Swedish gambling advertising debate hots up

News on 10 Jan 2014

There’s no love lost between Sweden’s state gambling monopoly Svenska Spel and the Nordic country’s advertising and media industry, thanks to the monopoly’s attempts to have gambling ads for its rivals in other EU nations stopped, and media appeals to the European Commission that Sweden may be in contravention of EU law .

Getting 2014 off to a less than amicable start, the politically well-connected chairman of Svenska Spel, Anitra Steen, used the financial and business newspaper Dagens Industry to launch a surprisingly outspoken and aggressive attack on Tidningsutgivarna – a trade association for the newspapers – and its members, accusing them of being used by unnamed “illegal gambling” elements and claiming that they were motivated by desperation at falling advertising revenues.

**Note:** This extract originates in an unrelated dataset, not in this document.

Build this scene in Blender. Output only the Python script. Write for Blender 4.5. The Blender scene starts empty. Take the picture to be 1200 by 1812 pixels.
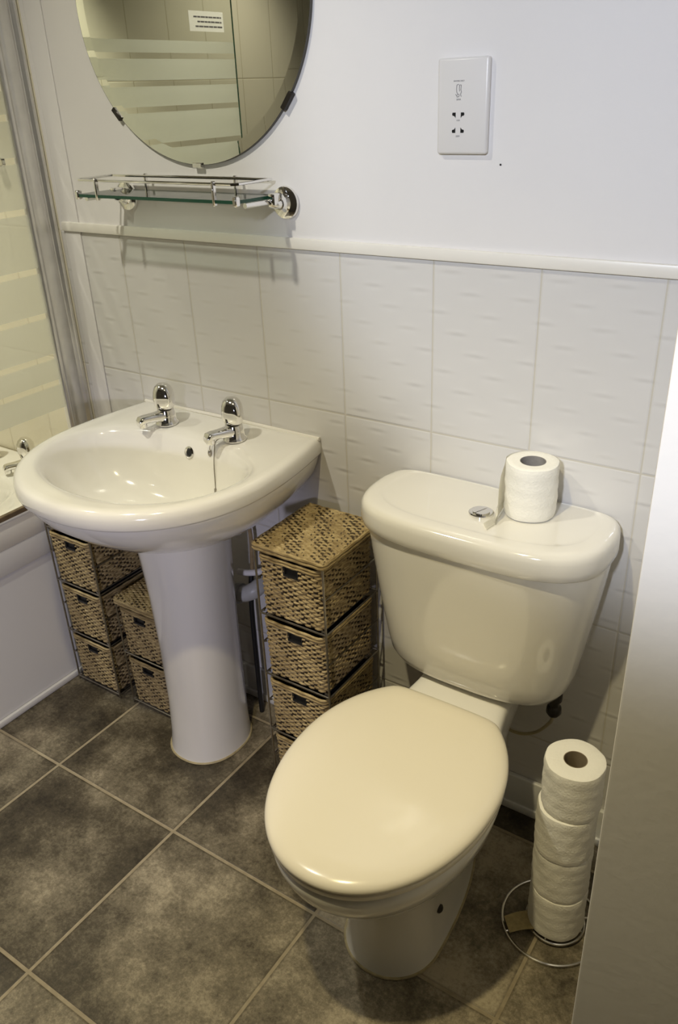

She defended allegations that Svenska Spel and the government were in violation of EU law through the monopolistic nature of her company, at one point asserting that the efforts to involve the EC in December by Tidningsutgivarna were pointless, and that for the newspapers the party was over – a phrase seized upon in subsequent media reports.

A response from Tidningsutgivarna was inevitable, and it was not long in coming.

Speaking for the organisation, CEO Per Hultengård, argued that virtually everything the Svenska Spel chairman had said in Dagen Industry was incorrect and misleading, and that the proof of this would be European Commission action.

It was pointed out that the attempted ban on advertising was unconstitutional and inconsistent (televised advertising from the UK was still being screened) and that a monopoly that was supposedly set up to protect the players has been steadily ramping up its own marketing from SEK 290 million in 2006 to SEK436 million in 2012.

The Scandinavian online poker information site PokerNews Nordic reports that Steen is well-versed in business monopolies, having worked for the Swedish liquor monopoly Systembolaget previously.  She is married to former Swedish prime minister Göran Persson.

Nevertheless, the information site doubts that there will be any immediate official action on either side beyond the public wrangling; it opines:

“It is election year in Sweden and the EU this year and politicians are not very likely to risk anything for what they consider is something that only affects a small group of voters.”